Prof Nawangwe had ordered an investigation into the conduct of exams for First Year law students during the second semester.

Dr Ronald Naluwairo, the acting principal of the School of Law, acknowledged receiving concerns but defended the administration of the examination, which pertained to the course unit L1210 - Principles of Constitutional Law II - and was conducted on May 11.

In response to the controversy, Speaker of Parliament Anita Among urged Makerere University to uphold the students' right to learn and emphasized the importance of respecting the ideals of a free society by avoiding censorship of exam content.

Among, in a statement on X platform, affirmed that freedom of thought, conscience, and belief, which includes academic freedom in educational institutions, is inviolable.

"In this free society, freedom of expression, including academic freedom protected by Article 29(1)(b), must be guaranteed and treated as sacred," she affirmed.

Among acknowledged reports of disciplinary actions against lecturers at Makerere University School of Law in relation to an exam question that referenced her and a parliamentary session. She emphasised that Parliament welcomes public scrutiny, which she believes is essential for a robust and representative legislature.

The controversial exam in question challenged First Year students in the School of Law with current affairs using a satirical essay that depicted Speaker Anita Among confronting recent sanctions imposed by the UK government.

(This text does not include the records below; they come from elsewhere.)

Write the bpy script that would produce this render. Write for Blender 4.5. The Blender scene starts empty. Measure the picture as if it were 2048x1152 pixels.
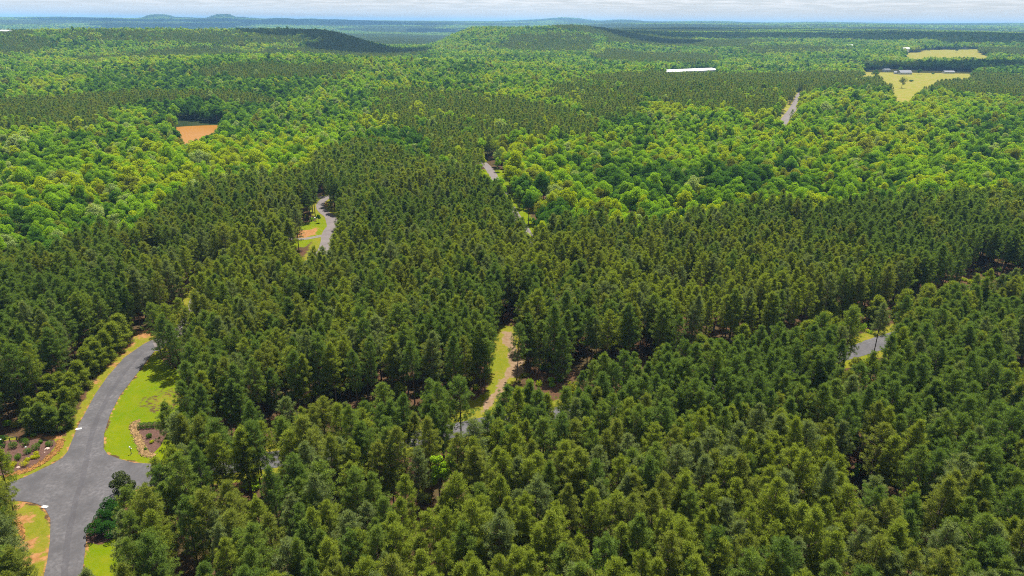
import bpy, math, random
import numpy as np
from mathutils import Matrix, Vector

SC = bpy.context.scene
COL = SC.collection
R = math.radians

# ------------------------------------------------------------------ camera
CAM_H, PITCH, ROLL, FPX = 85.0, 21.3, 0.475, 1365.0     # drone height, degrees down, roll, focal length in photo pixels
cam_data = bpy.data.cameras.new("camera")
cam = bpy.data.objects.new("camera", cam_data)
COL.objects.link(cam)
cam_data.sensor_width = 36.0
cam_data.lens = 36.0 * FPX / 2048.0
cam_data.clip_start = 1.0
cam_data.clip_end = 80000.0
cam.matrix_world = Matrix.Translation((0, 0, CAM_H)) @ Matrix.Rotation(R(90 - PITCH), 4, 'X') @ Matrix.Rotation(R(ROLL), 4, 'Z')
SC.camera = cam

# ------------------------------------------------------------------ light
SUN_EL, SUN_AZ = 69.0, 18.0          # azimuth clockwise from the view direction (+Y)
world = bpy.data.worlds.new("World")
SC.world = world
world.use_nodes = True
wn, wl = world.node_tree.nodes, world.node_tree.links
wn.clear()
w_out = wn.new('ShaderNodeOutputWorld')
w_bg = wn.new('ShaderNodeBackground')
w_bg.inputs['Strength'].default_value = 0.050
sky = wn.new('ShaderNodeTexSky')
sky.sky_type = 'NISHITA'
sky.sun_disc = False
sky.sun_elevation = R(SUN_EL)
sky.sun_rotation = R(SUN_AZ)
sky.altitude = 200
sky.air_density = 1.0
sky.dust_density = 2.0
# broken cumulus over the whole sky: noise on a flat layer seen in perspective
w_tc = wn.new('ShaderNodeTexCoord')
w_sep = wn.new('ShaderNodeSeparateXYZ')
wl.new(w_tc.outputs['Generated'], w_sep.inputs[0])
w_z = wn.new('ShaderNodeMath'); w_z.operation = 'MAXIMUM'; w_z.inputs[1].default_value = 0.0
wl.new(w_sep.outputs['Z'], w_z.inputs[0])
w_za = wn.new('ShaderNodeMath'); w_za.operation = 'ADD'; w_za.inputs[1].default_value = 0.045
wl.new(w_z.outputs[0], w_za.inputs[0])
w_dx = wn.new('ShaderNodeMath'); w_dx.operation = 'DIVIDE'
w_dy = wn.new('ShaderNodeMath'); w_dy.operation = 'DIVIDE'
wl.new(w_sep.outputs['X'], w_dx.inputs[0]); wl.new(w_za.outputs[0], w_dx.inputs[1])
wl.new(w_sep.outputs['Y'], w_dy.inputs[0]); wl.new(w_za.outputs[0], w_dy.inputs[1])
w_cmb = wn.new('ShaderNodeCombineXYZ')
wl.new(w_dx.outputs[0], w_cmb.inputs[0]); wl.new(w_dy.outputs[0], w_cmb.inputs[1])
w_noise = wn.new('ShaderNodeTexNoise')
w_noise.inputs['Scale'].default_value = 1.5
w_noise.inputs['Detail'].default_value = 9.0
w_noise.inputs['Roughness'].default_value = 0.62
wl.new(w_cmb.outputs[0], w_noise.inputs['Vector'])
w_ramp = wn.new('ShaderNodeValToRGB')
w_ramp.color_ramp.elements[0].position = 0.45
w_ramp.color_ramp.elements[1].position = 0.58
wl.new(w_noise.outputs['Fac'], w_ramp.inputs[0])
# thin veil near the horizon, denser cloud higher up
w_lift = wn.new('ShaderNodeMapRange')
w_lift.inputs['From Min'].default_value = 0.008
w_lift.inputs['From Max'].default_value = 0.032
w_lift.inputs['To Min'].default_value = 0.0
w_lift.inputs['To Max'].default_value = 0.8
wl.new(w_sep.outputs['Z'], w_lift.inputs['Value'])
w_f = wn.new('ShaderNodeMath'); w_f.operation = 'MULTIPLY'
wl.new(w_ramp.outputs['Color'], w_f.inputs[0]); wl.new(w_lift.outputs[0], w_f.inputs[1])
w_mix = wn.new('ShaderNodeMix'); w_mix.data_type = 'RGBA'
w_mix.inputs['B'].default_value = (9.4, 9.3, 9.2, 1)
wl.new(w_f.outputs[0], w_mix.inputs['Factor'])
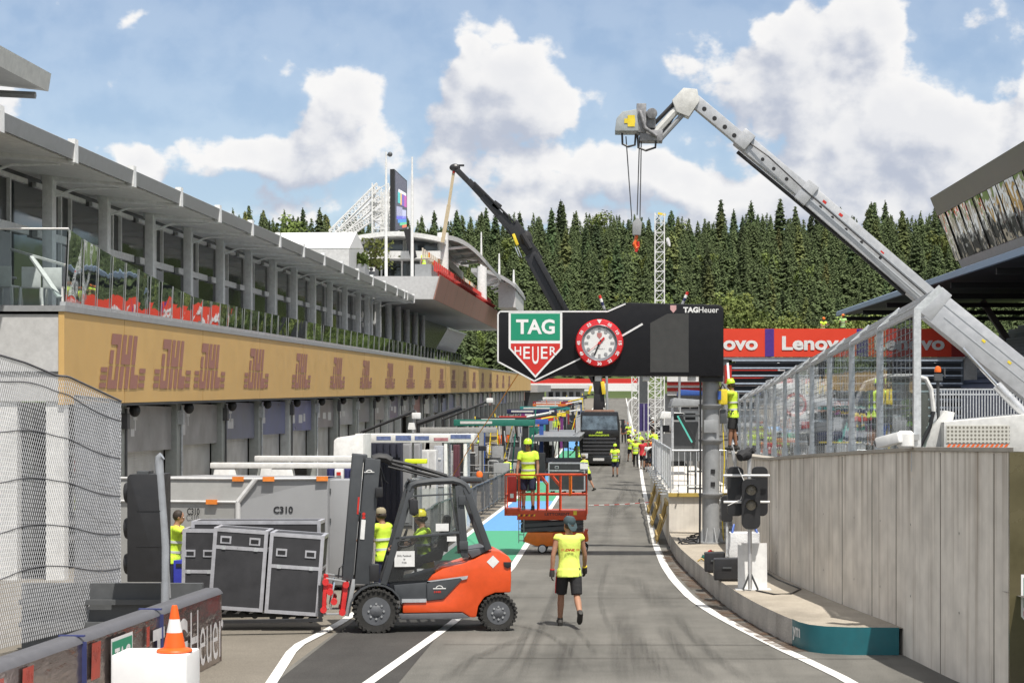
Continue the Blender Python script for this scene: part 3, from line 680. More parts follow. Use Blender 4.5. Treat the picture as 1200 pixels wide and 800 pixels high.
for y in [u for u in ucols]:
    mb = MB()
    run(mb, rect(UX-.66, UX-.52, 3.75, 3.95), y+.33, y+4.67); run(mb, rect(UX-.66, UX-.55, 5.0, 5.12), y+.33, y+4.67)
    for k in (1.6, 2.5, 3.4): mb.b2((UX-.66, y+k-.045, zb(1.7, y)), (UX-.56, y+k+.045, zb(5.1, y)))
    mb.build('window_mullion', COLW, t)
    mb = MB(); mb.b2((UX-.58, y+2.55, zb(1.72, y)), (UX-.54, y+3.35, zb(3.74, y))); mb.build('door_panel', CLAD, t)
mb = MB(); run(mb, [(-27, 5.85), (-14.2, 5.42), (RX-.05, 5.12), (RX-.05, 5.2), (-14.2, 5.62), (-27, 6.1)], 30, RY1); mb.build('roof', ROOFM, t)
mb = MB(); run(mb, [(RX-.06, 5.05), (RX+.06, 5.02), (RX+.10, 5.36), (RX-.02, 5.42)], 30, RY1); mb.build('roof_gutter', mat('gutter_metal', (.34, .345, .35), .4, .35, dirt=.1), t)
mb = MB(); run(mb, [(-26, 5.4), (UX-.3, 5.25), (RX-.1, 5.04), (RX-.1, 5.08), (UX-.3, 5.3), (-26, 5.5)], 30, RY1); mb.build('roof_soffit', SOFF, t)
# canopy of the higher floor at the near end
mb = MB(); run(mb, [(-13.95, 7.15), (-13.75, 7.12), (-13.68, 7.55), (-13.9, 7.62), (-24, 8.4), (-24, 8.2)], 24, 45.2); mb.build('upper_canopy', mat('canopy_metal', (.62, .62, .59), .5, .2), t)
mb = MB(); run(mb, rect(-18.4, -18.0, 5.6, 7.9), 40, 40.4)
mb.build('canopy_post', CLAD, t)
for y in (31, 36, 41, 45): mb = MB(); mb.tube([(-18.2, y, zb(7.2, y)), (-14, y, zb(7.0, y))], .09, 6); mb.build('canopy_arm', CLAD, t)
# glass balustrade in single panes
yb_ = [38.95]
while yb_[-1] < 137: yb_.append(yb_[-1]+(1.15 if yb_[-1] < 62 else 1.9))
g = random.Random(3); post = MB()
for a, c in zip(yb_[:-1], yb_[1:]):
    def top(y): return 3.29-(3.29-2.42)*min(1, max(0, (y-39)/12))**.8
    lean = .10; tw = g.uniform(-.02, .02)
    c2 = c-.012
    pts = [(BX+.0, a, zb(1.72, a)), (BX+.0+tw*.3, c2, zb(1.72, c2)), (BX+lean*(top(c2)-1.7)/.8*.35+tw, c2, zb(top(c2), c2)), (BX+lean*(top(a)-1.7)/.8*.35, a, zb(top(a), a))]
    mb = MB(); mb.poly(pts); mb.poly([(p[0]-.025, p[1], p[2]) for p in pts]); mb.build('glass_pane', GLASSB, t, recalc=False)
    post = MB(); post.bar((BX+.02, a-.015, zb(1.7, a)), (BX+.02+lean*(top(a)-1.7)/.8*.35, a-.015, zb(top(a), a)), .014, .02); post.build('balustrade_post', GREYP, t)
mb = MB(); run(mb, rect(BX-.1, BX+.02, 1.7, 1.78), 38.9, 137); mb.build('balustrade_shoe', ALU, t)
mb = MB(); pts = [(-11.6, BY0+.02, zb(1.72, BY0)), (-19, BY0+.02, zb(1.72, BY0)), (-19, BY0+.02, zb(3.27, BY0)), (-11.45, BY0+.02, zb(3.27, BY0))]
mb.poly(pts); mb.build('end_glass_pane', glass_mat('end_glass', (.72, .80, .80), .03, .93), t, recalc=False)
mb = MB(); mb.tube([(-19, BY0+.02, zb(3.29, BY0)), (-11.42, BY0+.02, zb(3.29, BY0))], .025, 6); mb.bar((-13.1, BY0+1.5, zb(3.0, BY0)), (-11.55, BY0+.4, zb(2.55, BY0)), .05); mb.bar((-12.5, BY0+1, zb(2.8, BY0)), (-11.75, BY0+.5, zb(1.9, BY0)), .12, .04); mb.build('handrail', WHITE, t)
# far end of the block past the fascia
mb = MB(); run(mb, rect(-24, -10.6, -.6, .35), 243, 290); mb.build('end_block', CLAD, t)
mb = MB(); run(mb, rect(-24, -11.6, -6, -.6), 243.2, 290); mb.build('end_block_wall', DKGREY, t)
# white balcony bar chairs behind the end glass
def chair(x, y, rz, lab):
    z = zb(1.70, y); t_ = thing('bar_chair', lab, 'chair', (x, y, z), rz, 'white chairs on the balcony')
    mb = MB(); mb.box((0, 0, .47), (.40, .40, .04)); mb.build('seat', WHITE, t_, local=True, bevel=.012)
    mb = MB(); mb.box((0, .19, .68), (.40, .03, .42)); mb.build('backrest', WHITE, t_, local=True, bevel=.012)
    for sx in (-.21, .21):
        for sy_ in (-.2, .2):
            mb = MB(); mb.bar((sx, sy_, .45), (sx*1.12, sy_*1.15, 0), .045); mb.build('leg', WHITE, t_, local=True)
for i, (px, lab) in enumerate([(8, 'white chair on the balcony at the left edge behind the end glass'), (36, 'white chair on the balcony, middle of the three behind the end glass'), (64, 'white chair on the balcony closest to the corner of the gold band')]):
    y = 40.3+.25*i; chair((px-CX)*y/F, y, [3.0, 3.5, 3.2][i], lab)
t_ = thing('balcony_table', 'small grey round table among the white balcony chairs', 'table', (-13.75, 41.6, zb(1.7, 41.6)))
mb = MB(); mb.lathe([(.38, .72), (.38, .75)], n=16); mb.build('table_top', GREYP, t_, local=True)
mb = MB(); mb.tube([(0, 0, 0), (0, 0, .72)], .03); mb.lathe([(.25, 0), (.22, .03)]); mb.build('table_leg', GREYP, t_, local=True)
# ------------------------------------------------------------------ hospitality block, tent, screen and masts behind the pit building
WOOD = mat('red_brown_cladding', (.42, .22, .17), .55, var=.15, scale=1.0, dirt=.15)
t = thing('hospitality_block', 'white hospitality block with red brown slanted parapet and curved canopies above the pit building', 'building', (-11, 110, zb(1.5, 110)))
mb = MB(); run(mb, [(-30, 5.35), (-10.98, 5.2), (-10.62, 6.55), (-30, 6.55)], 110.5, 172); mb.build('terrace_slab', PLASTER, t)
mb = MB(); run(mb, [(-10.95, 5.19), (-10.90, 5.19), (-10.53, 6.62), (-10.58, 6.62)], 110.4, 172); par = mb.build('slanted_parapet', WOOD, t)
mb = MB()
for y in range(116, 172, 7):
    a = Vector((-10.893, y, zb(5.2, y))); c = Vector((-10.523, y, zb(6.61, y))); mb.quad(a, a+Vector((0, .05, 0)), c+Vector((0, .05, 0)), c)
mb.build('parapet_joint', mat('joint_dark', (.15, .09, .07), .8), par)
mb = MB(); run(mb, rect(-22, -15.0, 1.6, 5.3), 110.4, 172); mb.build('lounge_wall', mat('lounge_dark', (.03, .032, .035), .3), t)
for y in range(111, 140, 5):
    mb = MB(); mb.tube([(-14.3, y, zb(1.6, y)), (-14.3, y, zb(5.25, y))], .22, 10); mb.build('column', COLW, t, smooth=True)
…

The satirical essay listed clauses from a fictional bill, including a ban on unfavorable comments about the Speaker of Parliament and empowering the speaker to recommend individuals for prosecution to the Director of Public Prosecutions (DPP).

Encouraging students to provide concise and well-thought-out answers, the examiner further parodied the speaker's exchange with the Leader of the Opposition, who had raised concerns about the draconian bill.